Message from Tim

 

'All Hands to the Pumps!'

According to the Collins Dictionary, if you harness energy, you bring it under your control so that you can use it. So when horses are harnessed to a cart or and plough, the strength of the horse can be harnessed for a specific purpose. These days, advances in technology mean that we are able to harness solar and wind energy to generate a considerable proportion of the electricity that we use. On a ship, the cry, ‘All hands to the pumps’ means that the combined energy of the crew needs to be harnessed for one specific purpose – in this case, keeping the ship afloat.

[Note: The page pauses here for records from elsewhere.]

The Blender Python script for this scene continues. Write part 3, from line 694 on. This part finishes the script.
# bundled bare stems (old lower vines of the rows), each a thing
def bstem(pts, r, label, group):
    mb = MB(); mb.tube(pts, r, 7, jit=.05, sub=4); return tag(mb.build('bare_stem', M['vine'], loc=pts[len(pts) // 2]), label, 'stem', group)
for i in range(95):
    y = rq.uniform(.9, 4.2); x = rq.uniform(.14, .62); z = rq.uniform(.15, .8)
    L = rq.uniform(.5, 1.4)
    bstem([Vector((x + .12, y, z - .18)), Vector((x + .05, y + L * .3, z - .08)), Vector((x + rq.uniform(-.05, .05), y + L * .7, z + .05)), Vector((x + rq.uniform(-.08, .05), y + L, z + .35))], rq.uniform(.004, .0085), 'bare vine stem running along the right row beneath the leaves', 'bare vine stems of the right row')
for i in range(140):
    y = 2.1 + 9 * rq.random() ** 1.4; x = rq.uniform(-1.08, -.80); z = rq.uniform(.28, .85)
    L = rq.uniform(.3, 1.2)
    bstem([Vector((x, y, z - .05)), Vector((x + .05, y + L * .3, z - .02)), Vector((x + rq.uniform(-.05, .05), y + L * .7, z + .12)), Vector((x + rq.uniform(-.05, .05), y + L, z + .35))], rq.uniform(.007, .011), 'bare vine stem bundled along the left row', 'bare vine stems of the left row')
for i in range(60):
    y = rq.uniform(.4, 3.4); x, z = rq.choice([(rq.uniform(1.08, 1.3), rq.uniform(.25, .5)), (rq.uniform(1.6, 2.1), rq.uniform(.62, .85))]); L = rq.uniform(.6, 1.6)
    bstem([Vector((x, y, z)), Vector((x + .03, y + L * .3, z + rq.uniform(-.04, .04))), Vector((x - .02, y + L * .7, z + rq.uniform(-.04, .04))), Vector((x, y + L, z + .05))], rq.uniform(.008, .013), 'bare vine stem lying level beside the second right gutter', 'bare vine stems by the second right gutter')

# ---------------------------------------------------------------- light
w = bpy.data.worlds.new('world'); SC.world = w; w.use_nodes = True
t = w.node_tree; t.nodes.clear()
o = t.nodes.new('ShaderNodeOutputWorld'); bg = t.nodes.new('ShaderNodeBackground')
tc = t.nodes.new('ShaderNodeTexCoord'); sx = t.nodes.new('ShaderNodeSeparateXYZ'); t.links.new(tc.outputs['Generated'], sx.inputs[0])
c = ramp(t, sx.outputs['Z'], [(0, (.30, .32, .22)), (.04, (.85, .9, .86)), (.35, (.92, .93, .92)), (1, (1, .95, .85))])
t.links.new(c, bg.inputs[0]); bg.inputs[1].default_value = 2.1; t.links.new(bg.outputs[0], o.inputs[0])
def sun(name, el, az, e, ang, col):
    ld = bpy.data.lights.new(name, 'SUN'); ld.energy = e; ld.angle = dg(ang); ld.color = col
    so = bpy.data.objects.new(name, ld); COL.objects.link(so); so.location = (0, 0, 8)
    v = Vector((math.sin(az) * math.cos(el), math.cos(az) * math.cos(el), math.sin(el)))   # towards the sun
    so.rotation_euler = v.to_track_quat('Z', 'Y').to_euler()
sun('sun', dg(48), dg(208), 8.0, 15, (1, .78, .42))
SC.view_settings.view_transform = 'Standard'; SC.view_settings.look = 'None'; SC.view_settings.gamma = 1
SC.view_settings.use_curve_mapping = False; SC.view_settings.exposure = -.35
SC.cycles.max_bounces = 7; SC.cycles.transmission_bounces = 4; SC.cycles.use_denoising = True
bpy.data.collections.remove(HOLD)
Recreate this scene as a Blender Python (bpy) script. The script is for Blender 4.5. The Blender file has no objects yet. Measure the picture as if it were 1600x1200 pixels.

Churches have energy as well, not least because we rely upon the inexhaustible grace and power of the creator of the universe. When we use the gifts that God has given us to serve one another, then God works through us and the energy of the Holy Spirit is released in ways that build up the Body of Christ (1 Corinthians 12:4-7). Worship enables us to tap into and draw on that divine energy source. I don’t know what spiritual diet you have followed while we have not been able to worship together, but I hope that the regular disciplines of prayer and Bible reading and online worship have kept you going during the stressful times, or have enabled you to maintain or to build up your reserves of spiritual energy when (maybe) you have not been quite so busy.

But it would be disingenuous to pretend that church life does not take a lot of energy on our part: church can be hard work. Is it worth it? You will not be surprised to read that I think it is, because if church works as it should, then when we expend energy in one direction, we find ourselves being renewed from a different direction. That only happens if everyone works together. Paul says that when all the different members of the Body of Christ are working properly, then the body grows and builds itself up in love (Ephesians 4:16). Church can and should be a place where relationships are fostered that are mutually beneficial: as I give of myself to others, others in turn are giving to me. In that way we are all enriched and encouraged and supported ourselves as we serve each other. For that to work, there needs to be a generosity of spirit in all our dealings with each other, and the motivation for that comes from the love of God which is poured into our hearts by the Holy Spirit – enough to fill and to overflow out of our lives and into the lives of others.

Can I encourage you to pray that this vision would be a reality as we begin to resume face to face meetings? How do you feel about that? I began this piece in the bulletin by talking about harnessing energy. Some of us may have been accumulating reserves of pent-up emotional energy over the past 18 months that are just waiting to flood out in unpredictable ways. Brighton Road should be a safe place for that to happen, because there is no expectation that we should all be perfect people – that is why are relationships also need to be characterised by love, acceptance and forgiveness. Church should be a place where people’s pain can be expressed, absorbed and healed, and part of that healing is God giving us self-control, so that we are not at the mercy of our forceful emotions, but instead God redeems our experience so that we can then be in a position to understand and support others, and our emotional energy is harnessed in constructive ways.

Those past two paragraphs have expressed why I feel active involvement in church is worth the sacrifice of emotional and physical energy that this entails. If church works properly, then we will find a measure of wholeness, and we will receive at least as much as we give, and we will be built up rather than being drained. And when we all play our part, by the grace of God and the working of the Holy Spirit, the cycle of giving and being replenished gathers momentum.

What will meeting together look like? At last week’s church meeting, we talked about maybe having two services on a Sunday morning – one specifically designed to be interactive and inclusive for all ages, and the other based around what is perhaps a more traditional programme of worship and preaching. Between both services could be a time of fellowship over coffee (maybe even doughnuts) with perhaps a high-energy, activity-based programme for youngsters upstairs. It sounds exciting, and my impression was that people warmed to the idea of taking Sunday mornings in this direction as restrictions ease over the summer.

But if we go down this path, it will take a lot of hard work and resourcing, particularly on the technical side So if you have (or would like to develop) technical skills (sound, streaming, AV), people skills, music skills, skills with children and young people, artistic skills, leadership skills, then Brighton Road can be the place where God harnesses your energy for the life-changing work of his kingdom. Like the sound of that? Not sure how to get involved? Just ask.